_The task_:
Set the following entries down again exactly, line by line.

--- Working data ---

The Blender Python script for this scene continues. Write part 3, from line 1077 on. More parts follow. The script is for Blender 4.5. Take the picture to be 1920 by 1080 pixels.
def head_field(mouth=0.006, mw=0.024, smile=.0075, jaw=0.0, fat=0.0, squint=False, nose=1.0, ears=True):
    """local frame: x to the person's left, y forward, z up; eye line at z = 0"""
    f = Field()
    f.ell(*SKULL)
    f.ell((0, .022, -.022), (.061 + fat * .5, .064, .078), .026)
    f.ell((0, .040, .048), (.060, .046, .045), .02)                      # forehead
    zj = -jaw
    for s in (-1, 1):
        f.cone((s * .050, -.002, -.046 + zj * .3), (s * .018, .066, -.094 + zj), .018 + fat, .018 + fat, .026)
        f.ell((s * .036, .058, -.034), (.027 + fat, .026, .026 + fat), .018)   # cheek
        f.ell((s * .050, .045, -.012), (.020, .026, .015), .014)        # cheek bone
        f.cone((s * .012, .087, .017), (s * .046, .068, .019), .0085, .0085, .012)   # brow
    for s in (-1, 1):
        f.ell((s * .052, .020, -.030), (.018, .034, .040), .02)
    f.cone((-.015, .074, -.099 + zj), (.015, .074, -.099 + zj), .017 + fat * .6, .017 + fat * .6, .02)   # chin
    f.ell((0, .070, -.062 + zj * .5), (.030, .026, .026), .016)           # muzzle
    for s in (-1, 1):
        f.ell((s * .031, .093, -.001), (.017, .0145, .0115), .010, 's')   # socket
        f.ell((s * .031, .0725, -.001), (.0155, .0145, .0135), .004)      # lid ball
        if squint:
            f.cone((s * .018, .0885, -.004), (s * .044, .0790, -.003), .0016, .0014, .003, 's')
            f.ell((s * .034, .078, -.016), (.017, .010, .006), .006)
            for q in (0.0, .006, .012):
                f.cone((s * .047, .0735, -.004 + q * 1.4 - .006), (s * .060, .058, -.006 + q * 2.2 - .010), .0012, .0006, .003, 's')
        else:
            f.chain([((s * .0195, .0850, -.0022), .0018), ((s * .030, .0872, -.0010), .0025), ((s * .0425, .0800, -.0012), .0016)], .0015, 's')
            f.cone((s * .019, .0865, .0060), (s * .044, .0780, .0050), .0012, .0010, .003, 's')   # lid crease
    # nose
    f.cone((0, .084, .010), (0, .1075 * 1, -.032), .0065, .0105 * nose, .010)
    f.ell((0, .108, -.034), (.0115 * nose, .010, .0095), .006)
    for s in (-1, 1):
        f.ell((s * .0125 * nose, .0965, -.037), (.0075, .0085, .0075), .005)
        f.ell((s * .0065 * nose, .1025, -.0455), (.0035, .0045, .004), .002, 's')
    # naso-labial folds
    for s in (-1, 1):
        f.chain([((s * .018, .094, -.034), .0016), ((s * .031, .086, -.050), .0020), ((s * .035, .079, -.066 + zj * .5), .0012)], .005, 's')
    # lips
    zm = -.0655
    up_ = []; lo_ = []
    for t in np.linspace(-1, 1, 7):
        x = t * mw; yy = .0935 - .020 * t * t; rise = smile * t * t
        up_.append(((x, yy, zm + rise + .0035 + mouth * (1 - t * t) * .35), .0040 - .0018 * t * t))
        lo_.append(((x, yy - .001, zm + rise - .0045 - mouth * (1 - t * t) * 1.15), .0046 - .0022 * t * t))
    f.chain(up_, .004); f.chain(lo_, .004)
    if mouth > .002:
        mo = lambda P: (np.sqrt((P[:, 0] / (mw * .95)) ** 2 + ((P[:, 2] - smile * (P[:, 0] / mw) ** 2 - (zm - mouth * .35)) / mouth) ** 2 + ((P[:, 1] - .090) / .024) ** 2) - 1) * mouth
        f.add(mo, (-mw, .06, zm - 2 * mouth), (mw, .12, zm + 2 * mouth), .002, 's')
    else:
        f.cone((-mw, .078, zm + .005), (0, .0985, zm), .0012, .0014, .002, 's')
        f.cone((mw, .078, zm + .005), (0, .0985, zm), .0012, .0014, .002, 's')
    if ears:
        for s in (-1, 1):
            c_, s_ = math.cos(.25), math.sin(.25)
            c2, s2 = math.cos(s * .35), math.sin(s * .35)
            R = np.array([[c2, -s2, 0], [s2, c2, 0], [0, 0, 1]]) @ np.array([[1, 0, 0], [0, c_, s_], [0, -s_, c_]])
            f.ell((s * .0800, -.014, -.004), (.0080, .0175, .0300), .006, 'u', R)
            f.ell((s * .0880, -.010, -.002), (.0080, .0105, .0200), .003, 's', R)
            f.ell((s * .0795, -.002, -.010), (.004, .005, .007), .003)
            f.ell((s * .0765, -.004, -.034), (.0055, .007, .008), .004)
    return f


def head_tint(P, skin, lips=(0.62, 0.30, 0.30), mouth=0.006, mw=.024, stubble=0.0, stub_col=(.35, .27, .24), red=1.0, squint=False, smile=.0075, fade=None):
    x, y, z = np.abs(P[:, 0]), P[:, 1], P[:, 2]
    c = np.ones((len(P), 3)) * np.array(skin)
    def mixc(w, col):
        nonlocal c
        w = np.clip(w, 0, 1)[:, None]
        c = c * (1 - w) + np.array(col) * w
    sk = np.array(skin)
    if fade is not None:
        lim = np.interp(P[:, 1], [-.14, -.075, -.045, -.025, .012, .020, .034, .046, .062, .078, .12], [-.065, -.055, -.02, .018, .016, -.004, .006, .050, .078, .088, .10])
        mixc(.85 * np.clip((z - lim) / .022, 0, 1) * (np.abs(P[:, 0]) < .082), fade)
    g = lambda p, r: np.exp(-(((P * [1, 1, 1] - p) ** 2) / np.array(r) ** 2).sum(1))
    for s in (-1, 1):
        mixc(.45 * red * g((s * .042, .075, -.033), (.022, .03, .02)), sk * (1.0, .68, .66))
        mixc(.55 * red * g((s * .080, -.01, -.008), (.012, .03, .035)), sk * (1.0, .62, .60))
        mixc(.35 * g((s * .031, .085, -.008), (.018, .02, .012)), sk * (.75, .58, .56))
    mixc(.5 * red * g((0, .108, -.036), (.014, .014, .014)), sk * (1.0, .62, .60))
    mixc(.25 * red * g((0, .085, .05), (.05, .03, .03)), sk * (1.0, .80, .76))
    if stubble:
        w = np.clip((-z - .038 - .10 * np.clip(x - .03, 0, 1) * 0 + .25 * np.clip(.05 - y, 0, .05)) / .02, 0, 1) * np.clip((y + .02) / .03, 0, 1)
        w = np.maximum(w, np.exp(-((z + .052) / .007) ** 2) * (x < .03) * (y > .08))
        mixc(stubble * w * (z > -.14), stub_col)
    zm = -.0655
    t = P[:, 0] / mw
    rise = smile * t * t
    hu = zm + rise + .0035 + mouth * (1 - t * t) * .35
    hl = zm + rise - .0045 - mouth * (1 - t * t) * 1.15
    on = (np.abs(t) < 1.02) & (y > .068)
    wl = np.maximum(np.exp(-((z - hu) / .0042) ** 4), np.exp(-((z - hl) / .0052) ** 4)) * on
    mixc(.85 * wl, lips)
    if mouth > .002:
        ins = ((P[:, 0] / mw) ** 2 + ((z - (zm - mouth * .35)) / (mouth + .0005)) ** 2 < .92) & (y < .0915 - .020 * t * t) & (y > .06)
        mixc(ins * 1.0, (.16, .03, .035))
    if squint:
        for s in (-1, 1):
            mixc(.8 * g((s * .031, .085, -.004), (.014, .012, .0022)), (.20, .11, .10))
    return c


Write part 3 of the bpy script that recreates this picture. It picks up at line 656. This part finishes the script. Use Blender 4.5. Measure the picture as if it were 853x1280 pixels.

---

_Output for this exercise_:
The Blender Python script for this scene continues. Write part 3, from line 1077 on. More parts follow. The script is for Blender 4.5. Take the picture to be 1920 by 1080 pixels.
def head_field(mouth=0.006, mw=0.024, smile=.0075, jaw=0.0, fat=0.0, squint=False, nose=1.0, ears=True):
    """local frame: x to the person's left, y forward, z up; eye line at z = 0"""
    f = Field()
    f.ell(*SKULL)
    f.ell((0, .022, -.022), (.061 + fat * .5, .064, .078), .026)
    f.ell((0, .040, .048), (.060, .046, .045), .02)                      # forehead
    zj = -jaw
    for s in (-1, 1):
        f.cone((s * .050, -.002, -.046 + zj * .3), (s * .018, .066, -.094 + zj), .018 + fat, .018 + fat, .026)
        f.ell((s * .036, .058, -.034), (.027 + fat, .026, .026 + fat), .018)   # cheek
        f.ell((s * .050, .045, -.012), (.020, .026, .015), .014)        # cheek bone
        f.cone((s * .012, .087, .017), (s * .046, .068, .019), .0085, .0085, .012)   # brow
    for s in (-1, 1):
        f.ell((s * .052, .020, -.030), (.018, .034, .040), .02)
    f.cone((-.015, .074, -.099 + zj), (.015, .074, -.099 + zj), .017 + fat * .6, .017 + fat * .6, .02)   # chin
    f.ell((0, .070, -.062 + zj * .5), (.030, .026, .026), .016)           # muzzle
    for s in (-1, 1):
        f.ell((s * .031, .093, -.001), (.017, .0145, .0115), .010, 's')   # socket
        f.ell((s * .031, .0725, -.001), (.0155, .0145, .0135), .004)      # lid ball
        if squint:
            f.cone((s * .018, .0885, -.004), (s * .044, .0790, -.003), .0016, .0014, .003, 's')
            f.ell((s * .034, .078, -.016), (.017, .010, .006), .006)
            for q in (0.0, .006, .012):
                f.cone((s * .047, .0735, -.004 + q * 1.4 - .006), (s * .060, .058, -.006 + q * 2.2 - .010), .0012, .0006, .003, 's')
        else:
            f.chain([((s * .0195, .0850, -.0022), .0018), ((s * .030, .0872, -.0010), .0025), ((s * .0425, .0800, -.0012), .0016)], .0015, 's')
            f.cone((s * .019, .0865, .0060), (s * .044, .0780, .0050), .0012, .0010, .003, 's')   # lid crease
    # nose
    f.cone((0, .084, .010), (0, .1075 * 1, -.032), .0065, .0105 * nose, .010)
    f.ell((0, .108, -.034), (.0115 * nose, .010, .0095), .006)
    for s in (-1, 1):
        f.ell((s * .0125 * nose, .0965, -.037), (.0075, .0085, .0075), .005)
        f.ell((s * .0065 * nose, .1025, -.0455), (.0035, .0045, .004), .002, 's')
    # naso-labial folds
    for s in (-1, 1):
        f.chain([((s * .018, .094, -.034), .0016), ((s * .031, .086, -.050), .0020), ((s * .035, .079, -.066 + zj * .5), .0012)], .005, 's')
    # lips
    zm = -.0655
    up_ = []; lo_ = []
    for t in np.linspace(-1, 1, 7):
        x = t * mw; yy = .0935 - .020 * t * t; rise = smile * t * t
        up_.append(((x, yy, zm + rise + .0035 + mouth * (1 - t * t) * .35), .0040 - .0018 * t * t))
        lo_.append(((x, yy - .001, zm + rise - .0045 - mouth * (1 - t * t) * 1.15), .0046 - .0022 * t * t))
    f.chain(up_, .004); f.chain(lo_, .004)
    if mouth > .002:
        mo = lambda P: (np.sqrt((P[:, 0] / (mw * .95)) ** 2 + ((P[:, 2] - smile * (P[:, 0] / mw) ** 2 - (zm - mouth * .35)) / mouth) ** 2 + ((P[:, 1] - .090) / .024) ** 2) - 1) * mouth
        f.add(mo, (-mw, .06, zm - 2 * mouth), (mw, .12, zm + 2 * mouth), .002, 's')
    else:
        f.cone((-mw, .078, zm + .005), (0, .0985, zm), .0012, .0014, .002, 's')
        f.cone((mw, .078, zm + .005), (0, .0985, zm), .0012, .0014, .002, 's')
    if ears:
        for s in (-1, 1):
            c_, s_ = math.cos(.25), math.sin(.25)
            c2, s2 = math.cos(s * .35), math.sin(s * .35)
            R = np.array([[c2, -s2, 0], [s2, c2, 0], [0, 0, 1]]) @ np.array([[1, 0, 0], [0, c_, s_], [0, -s_, c_]])
            f.ell((s * .0800, -.014, -.004), (.0080, .0175, .0300), .006, 'u', R)
            f.ell((s * .0880, -.010, -.002), (.0080, .0105, .0200), .003, 's', R)
            f.ell((s * .0795, -.002, -.010), (.004, .005, .007), .003)
            f.ell((s * .0765, -.004, -.034), (.0055, .007, .008), .004)
    return f


def head_tint(P, skin, lips=(0.62, 0.30, 0.30), mouth=0.006, mw=.024, stubble=0.0, stub_col=(.35, .27, .24), red=1.0, squint=False, smile=.0075, fade=None):
    x, y, z = np.abs(P[:, 0]), P[:, 1], P[:, 2]
    c = np.ones((len(P), 3)) * np.array(skin)
    def mixc(w, col):
        nonlocal c
        w = np.clip(w, 0, 1)[:, None]
        c = c * (1 - w) + np.array(col) * w
    sk = np.array(skin)
    if fade is not None:
        lim = np.interp(P[:, 1], [-.14, -.075, -.045, -.025, .012, .020, .034, .046, .062, .078, .12], [-.065, -.055, -.02, .018, .016, -.004, .006, .050, .078, .088, .10])
        mixc(.85 * np.clip((z - lim) / .022, 0, 1) * (np.abs(P[:, 0]) < .082), fade)
    g = lambda p, r: np.exp(-(((P * [1, 1, 1] - p) ** 2) / np.array(r) ** 2).sum(1))
    for s in (-1, 1):
        mixc(.45 * red * g((s * .042, .075, -.033), (.022, .03, .02)), sk * (1.0, .68, .66))
        mixc(.55 * red * g((s * .080, -.01, -.008), (.012, .03, .035)), sk * (1.0, .62, .60))
        mixc(.35 * g((s * .031, .085, -.008), (.018, .02, .012)), sk * (.75, .58, .56))
    mixc(.5 * red * g((0, .108, -.036), (.014, .014, .014)), sk * (1.0, .62, .60))
    mixc(.25 * red * g((0, .085, .05), (.05, .03, .03)), sk * (1.0, .80, .76))
    if stubble:
        w = np.clip((-z - .038 - .10 * np.clip(x - .03, 0, 1) * 0 + .25 * np.clip(.05 - y, 0, .05)) / .02, 0, 1) * np.clip((y + .02) / .03, 0, 1)
        w = np.maximum(w, np.exp(-((z + .052) / .007) ** 2) * (x < .03) * (y > .08))
        mixc(stubble * w * (z > -.14), stub_col)
    zm = -.0655
    t = P[:, 0] / mw
    rise = smile * t * t
    hu = zm + rise + .0035 + mouth * (1 - t * t) * .35
    hl = zm + rise - .0045 - mouth * (1 - t * t) * 1.15
    on = (np.abs(t) < 1.02) & (y > .068)
    wl = np.maximum(np.exp(-((z - hu) / .0042) ** 4), np.exp(-((z - hl) / .0052) ** 4)) * on
    mixc(.85 * wl, lips)
    if mouth > .002:
        ins = ((P[:, 0] / mw) ** 2 + ((z - (zm - mouth * .35)) / (mouth + .0005)) ** 2 < .92) & (y < .0915 - .020 * t * t) & (y > .06)
        mixc(ins * 1.0, (.16, .03, .035))
    if squint:
        for s in (-1, 1):
            mixc(.8 * g((s * .031, .085, -.004), (.014, .012, .0022)), (.20, .11, .10))
    return c


Write part 3 of the bpy script that recreates this picture. It picks up at line 656. This part finishes the script. Use Blender 4.5. Measure the picture as if it were 853x1280 pixels.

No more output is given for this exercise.